Data section
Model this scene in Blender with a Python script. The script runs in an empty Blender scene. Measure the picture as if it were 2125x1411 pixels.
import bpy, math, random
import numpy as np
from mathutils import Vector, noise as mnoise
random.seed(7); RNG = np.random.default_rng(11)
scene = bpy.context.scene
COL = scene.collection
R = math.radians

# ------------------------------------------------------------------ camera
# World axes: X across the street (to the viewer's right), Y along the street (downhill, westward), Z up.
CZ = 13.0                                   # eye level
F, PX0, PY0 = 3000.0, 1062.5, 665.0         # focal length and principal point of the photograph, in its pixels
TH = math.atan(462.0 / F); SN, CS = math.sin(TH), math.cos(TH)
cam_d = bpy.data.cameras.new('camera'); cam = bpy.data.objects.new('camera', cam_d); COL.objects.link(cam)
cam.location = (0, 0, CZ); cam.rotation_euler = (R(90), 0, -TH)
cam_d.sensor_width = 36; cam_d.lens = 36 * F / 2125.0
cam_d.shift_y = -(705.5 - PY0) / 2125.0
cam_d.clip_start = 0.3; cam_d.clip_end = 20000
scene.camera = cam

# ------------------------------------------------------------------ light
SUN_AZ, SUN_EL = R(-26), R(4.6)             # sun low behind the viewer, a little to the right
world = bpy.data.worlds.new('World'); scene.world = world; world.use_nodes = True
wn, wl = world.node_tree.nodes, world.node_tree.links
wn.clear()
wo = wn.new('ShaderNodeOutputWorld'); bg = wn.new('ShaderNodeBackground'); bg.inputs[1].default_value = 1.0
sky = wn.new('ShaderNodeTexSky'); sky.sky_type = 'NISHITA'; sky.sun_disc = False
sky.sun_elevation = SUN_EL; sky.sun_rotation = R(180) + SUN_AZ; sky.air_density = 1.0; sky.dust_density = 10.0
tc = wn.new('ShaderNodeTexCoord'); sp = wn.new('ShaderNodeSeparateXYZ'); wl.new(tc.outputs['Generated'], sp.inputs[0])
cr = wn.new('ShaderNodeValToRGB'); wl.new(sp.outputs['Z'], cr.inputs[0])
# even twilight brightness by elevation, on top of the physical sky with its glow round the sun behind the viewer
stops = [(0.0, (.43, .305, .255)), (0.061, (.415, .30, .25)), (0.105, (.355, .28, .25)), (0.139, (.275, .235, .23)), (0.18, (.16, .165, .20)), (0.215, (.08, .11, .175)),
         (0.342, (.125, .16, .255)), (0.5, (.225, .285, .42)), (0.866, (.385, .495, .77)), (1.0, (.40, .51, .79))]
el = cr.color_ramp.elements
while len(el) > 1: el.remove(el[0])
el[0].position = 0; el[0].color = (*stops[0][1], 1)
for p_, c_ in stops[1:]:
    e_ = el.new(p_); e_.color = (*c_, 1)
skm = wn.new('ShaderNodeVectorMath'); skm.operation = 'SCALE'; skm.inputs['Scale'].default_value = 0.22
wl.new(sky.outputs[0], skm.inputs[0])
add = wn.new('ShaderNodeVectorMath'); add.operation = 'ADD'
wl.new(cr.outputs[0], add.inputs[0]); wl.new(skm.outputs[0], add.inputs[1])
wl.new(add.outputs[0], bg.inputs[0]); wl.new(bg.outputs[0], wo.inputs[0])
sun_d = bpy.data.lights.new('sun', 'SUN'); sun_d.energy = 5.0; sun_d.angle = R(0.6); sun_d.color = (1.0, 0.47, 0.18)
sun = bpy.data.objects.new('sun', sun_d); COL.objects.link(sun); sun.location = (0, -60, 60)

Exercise
Quote each line of the listing above exactly.

Solution for this task
Model this scene in Blender with a Python script. The script runs in an empty Blender scene. Measure the picture as if it were 2125x1411 pixels.
import bpy, math, random
import numpy as np
from mathutils import Vector, noise as mnoise
random.seed(7); RNG = np.random.default_rng(11)
scene = bpy.context.scene
COL = scene.collection
R = math.radians

# ------------------------------------------------------------------ camera
# World axes: X across the street (to the viewer's right), Y along the street (downhill, westward), Z up.
CZ = 13.0                                   # eye level
F, PX0, PY0 = 3000.0, 1062.5, 665.0         # focal length and principal point of the photograph, in its pixels
TH = math.atan(462.0 / F); SN, CS = math.sin(TH), math.cos(TH)
cam_d = bpy.data.cameras.new('camera'); cam = bpy.data.objects.new('camera', cam_d); COL.objects.link(cam)
cam.location = (0, 0, CZ); cam.rotation_euler = (R(90), 0, -TH)
cam_d.sensor_width = 36; cam_d.lens = 36 * F / 2125.0
cam_d.shift_y = -(705.5 - PY0) / 2125.0
cam_d.clip_start = 0.3; cam_d.clip_end = 20000
scene.camera = cam

# ------------------------------------------------------------------ light
SUN_AZ, SUN_EL = R(-26), R(4.6)             # sun low behind the viewer, a little to the right
world = bpy.data.worlds.new('World'); scene.world = world; world.use_nodes = True
wn, wl = world.node_tree.nodes, world.node_tree.links
wn.clear()
wo = wn.new('ShaderNodeOutputWorld'); bg = wn.new('ShaderNodeBackground'); bg.inputs[1].default_value = 1.0
sky = wn.new('ShaderNodeTexSky'); sky.sky_type = 'NISHITA'; sky.sun_disc = False
sky.sun_elevation = SUN_EL; sky.sun_rotation = R(180) + SUN_AZ; sky.air_density = 1.0; sky.dust_density = 10.0
tc = wn.new('ShaderNodeTexCoord'); sp = wn.new('ShaderNodeSeparateXYZ'); wl.new(tc.outputs['Generated'], sp.inputs[0])
cr = wn.new('ShaderNodeValToRGB'); wl.new(sp.outputs['Z'], cr.inputs[0])
# even twilight brightness by elevation, on top of the physical sky with its glow round the sun behind the viewer
stops = [(0.0, (.43, .305, .255)), (0.061, (.415, .30, .25)), (0.105, (.355, .28, .25)), (0.139, (.275, .235, .23)), (0.18, (.16, .165, .20)), (0.215, (.08, .11, .175)),
         (0.342, (.125, .16, .255)), (0.5, (.225, .285, .42)), (0.866, (.385, .495, .77)), (1.0, (.40, .51, .79))]
el = cr.color_ramp.elements
while len(el) > 1: el.remove(el[0])
el[0].position = 0; el[0].color = (*stops[0][1], 1)
for p_, c_ in stops[1:]:
    e_ = el.new(p_); e_.color = (*c_, 1)
skm = wn.new('ShaderNodeVectorMath'); skm.operation = 'SCALE'; skm.inputs['Scale'].default_value = 0.22
wl.new(sky.outputs[0], skm.inputs[0])
add = wn.new('ShaderNodeVectorMath'); add.operation = 'ADD'
wl.new(cr.outputs[0], add.inputs[0]); wl.new(skm.outputs[0], add.inputs[1])
wl.new(add.outputs[0], bg.inputs[0]); wl.new(bg.outputs[0], wo.inputs[0])
sun_d = bpy.data.lights.new('sun', 'SUN'); sun_d.energy = 5.0; sun_d.angle = R(0.6); sun_d.color = (1.0, 0.47, 0.18)
sun = bpy.data.objects.new('sun', sun_d); COL.objects.link(sun); sun.location = (0, -60, 60)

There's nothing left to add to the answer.